Wednesday, November 20, 2013

Solar and wind are more cost-effective than coal and natural gas

One of the most often mentioned drawbacks of clean energy is cost-effectiveness with many energy experts claiming that power from clean energy sources such as solar and wind can only be cost-effective when helped by generous subsidies. The recent study published in the Springer's Journal of Environmental Studies and Sciences disputes this opinion and claims that carbon pollution from power plants can be cut cost-effectively by using wind and solar energy.

This study argues that it is more cost-effective to get electricity from wind turbines and solar panels than coal-fired power plants when climate change costs and other health impacts are put in the total costs equation. The researchers used the official U.S. government estimates of health and environmental costs from burning fossil fuels and the conclusion of this study was that it is cheaper to replace a typical existing coal-fired power plant with a wind turbine than to keep the old plant running.

Another interesting point from this study was that the new electricity generation from wind turbines could be more economically efficient than natural gas. What this means is that the United States can reduce carbon pollution from power plants in a rather simple but yet cost-effective way, just by replacing coal-fired generation with cleaner options like wind, solar, and natural gas.

Many people still do not realize that burning coal is in fact a very expensive way to generate electricity and that there are more efficient and sustainable ways to generate power.

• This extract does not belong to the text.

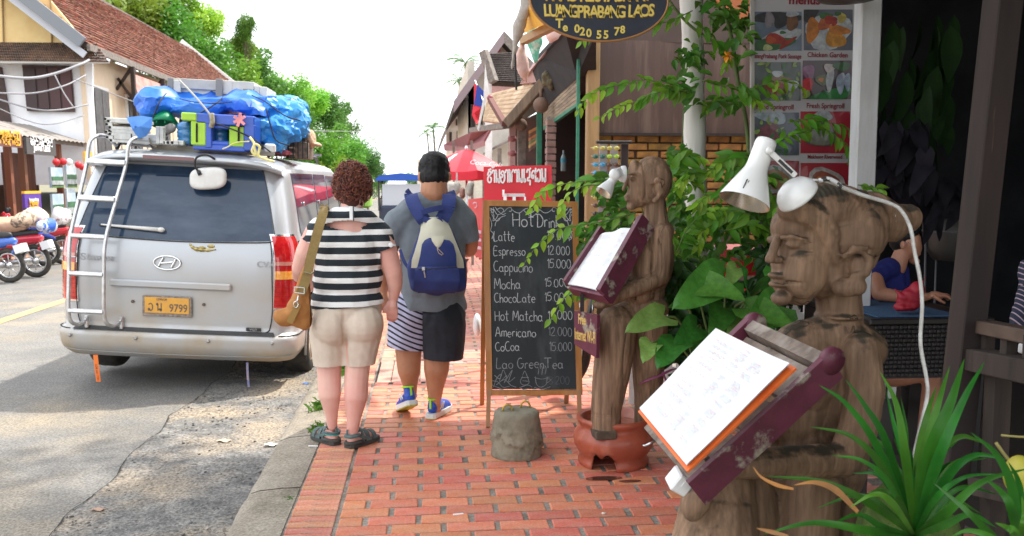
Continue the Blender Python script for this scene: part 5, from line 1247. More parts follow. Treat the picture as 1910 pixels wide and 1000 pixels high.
tag(MB().tube(spline(cab, 8), [.0035] * 16 + [.0052] * (8 * 16 + 1 - 16), 8).build('cable', cm_), "white lamp cable running over the large statue's topknot and down behind the leaves", 'cable')
tag(MB().tube(spline([L2(1528, 337, -.01), L2(1545, 334, -.01), L2(1562, 342, -.01), L2(1570, 350, -.01)], 5), .006, 8).build('cable_tape', mat('black_white_tape', (.04, .04, .04), (.6, .6, .6), .5, 60, pos=(.5, .52))), "black and white tape on the cable where it leaves the large statue's lamp", 'tape')
# ======================= small figure on the pot
S = Plane2(4.86)
sm_ = thing('wooden_statue', 'slim carved wooden boy standing on the clay pot, a small lamp at his brow', 'statue', (S(1170, 800).x, 4.86, .17))
wood2 = carved('carved_wood_grey', (.27, .168, .105), (.17, .104, .064), (.115, .07, .044), None, freq=34, crack=(.5, .508))
B = Blob()
S.ell(B, 1216, 336, .0, 40, 45, .10); S.ell(B, 1196, 345, .0, 25, 42, .085); S.ell(B, 1188, 365, .0, 20, 23, .06, 10); S.ell(B, 1210, 355, .0, 30, 30, .09); S.ell(B, 1183, 318, .0, 11, 20, .05)
S.chain(B, [(1172, 330, -.01, 3), (1166, 346, -.012, 3.6), (1163, 353, -.012, 4)]); S.ell(B, 1170, 366, -.012, 6, 2.6, .03); S.ell(B, 1171, 373, -.012, 6, 3, .03); S.ell(B, 1178, 385, .0, 9, 7, .035)
S.ell(B, 1180, 334, -.05, 7, 3.5, .02); S.chain(B, [(1172, 326, -.045, 2.4), (1184, 323, -.065, 2.6), (1194, 327, -.07, 2)])
S.chain(B, [(1217, 342, -.10, 4), (1227, 334, -.115, 4.4), (1237, 341, -.115, 4.4), (1236, 356, -.11, 4.4), (1228, 367, -.105, 4), (1221, 374, -.10, 6)]); S.ell(B, 1228, 350, -.09, 9, 15, .03)
S.chain(B, [(1221, 375, .0, 21), (1224, 415, .0, 23)]); S.chain(B, [(1212, 430, .0, 20), (1236, 432, .0, 22)])
S.chain(B, [(1218, 450, .02, 34), (1214, 510, .02, 33), (1206, 545, .02, 35)]); S.ell(B, 1198, 490, .0, 26, 62, .12); S.ell(B, 1190, 540, .0, 34, 36, .13); S.ell(B, 1226, 480, .03, 32, 66, .12)
S.chain(B, [(1236, 435, -.07, 19), (1236, 480, -.08, 18), (1232, 517, -.085, 17)]); S.chain(B, [(1232, 517, -.085, 16.5), (1190, 536, -.13, 15.5), (1150, 552, -.16, 14), (1128, 562, -.17, 13)])
S.ell(B, 1120, 567, -.17, 16, 9, .04, -8)
S.ell(B, 1205, 575, .0, 46, 26, .115); S.ell(B, 1178, 590, .0, 52, 32, .11)
S.chain(B, [(1150, 605, -.05, 38), (1147, 650, -.06, 38), (1140, 700, -.06, 36), (1131, 760, -.06, 30), (1130, 800, -.06, 28)]);
S.chain(B, [(1210, 610, .04, 38), (1209, 680, .05, 32), (1209, 740, .06, 27), (1208, 800, .06, 27)])
def smd(co, n):
 d = .001 * nz(co, 30, 1) + .003 * nz((co[0], co[1], co[2] * .4), 7, 5)
 for (gx, w_, z0, z1, dy) in ((1202, .0035, 300, 375, 0), (1233, .003, 430, 520, 0), (1165, .002, 620, 760, 0)):
  q = S(gx, 0); xx = q.x + .008 * math.sin(co[2] * 18)
  if S(0, z1).z < co[2] < S(0, z0).z and co[1] < 4.86: d -= .012 * max(0, 1 - abs(co[0] - xx) / (w_ * 1.6))
 q = S(1228, 350); ex = ((co[0] - q.x) / S.k / 3.5) ** 2 + ((co[2] - q.z) / S.k / 8) ** 2
 if co[1] < 4.8: d -= .012 * math.exp(-ex)
 for zz_ in (788, 793): d -= .004 * max(0, 1 - abs(co[2] - S(0, zz_).z) / .004)
 for gy in (762,): pass
 q = S(0, 560).z
 d -= .006 * max(0, 1 - abs(co[2] - (q + .15 * (co[0] - S(1200, 0).x))) / .006) * (1 if co[0] > S(1165, 0).x else 0)
 return d
B.skin('figure', wood2, sm_, voxel=.0062, smooth=3, sf=.5, disp=smd, cuts=[(S(1130, 803), (0, 0, -1))])
blk = mat('dark_block', (.10, .07, .045), (.05, .035, .025), .8, 14)
a = S(1123, 805, -.06); MB().box((a.x, a.y - .02, a.z), (.115, .14, .045), Euler((0, 0, .1)), .004).build('foot_block', blk, sm_)
a = S(1208, 808, .06); MB().box((a.x, a.y, a.z), (.13, .14, .05), Euler((0, 0, -.1)), .004).build('foot_block', blk, sm_)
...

By stepping away from coal fired power plants we can reduce health and climate change costs while in the same time cutting the dangerous carbon dioxide pollution which is driving global warming and climate change issue.

This latest study states that coal power plants are the nation's single largest source of such pollution, accounting for 40 percent of our national carbon footprint. The sad fact is that there are still no federal limits on the amount of carbon pollution coal fired power plants may release which is pretty much nonsense because government has limited the amount of mercury, arsenic, soot, and other harmful pollutants, meaning it is time to also limit carbon pollution.

President Obama has pledged to do that, by using his power under the Clean Air Act to set the first federal limits on the amount of carbon pollution power plants may release. There is however strong opposition coming from critics who claim that putting federal limits on coal fired power plants could raise costs. But, based on this latest study, it can actually reduce the total cost of electricity generation, rather than to increase it as critics argue.

Carbon pollution imposes economic costs by damaging public health and driving destructive climate change. The „social costs“of carbon are very high and there are also massive climate change costs connected with excessive carbon pollution. Climate change is contributing to record heat waves, floods, drought, wildfires and severe storms and these extreme weather events have already caused more than $140 billion in damages in 2012.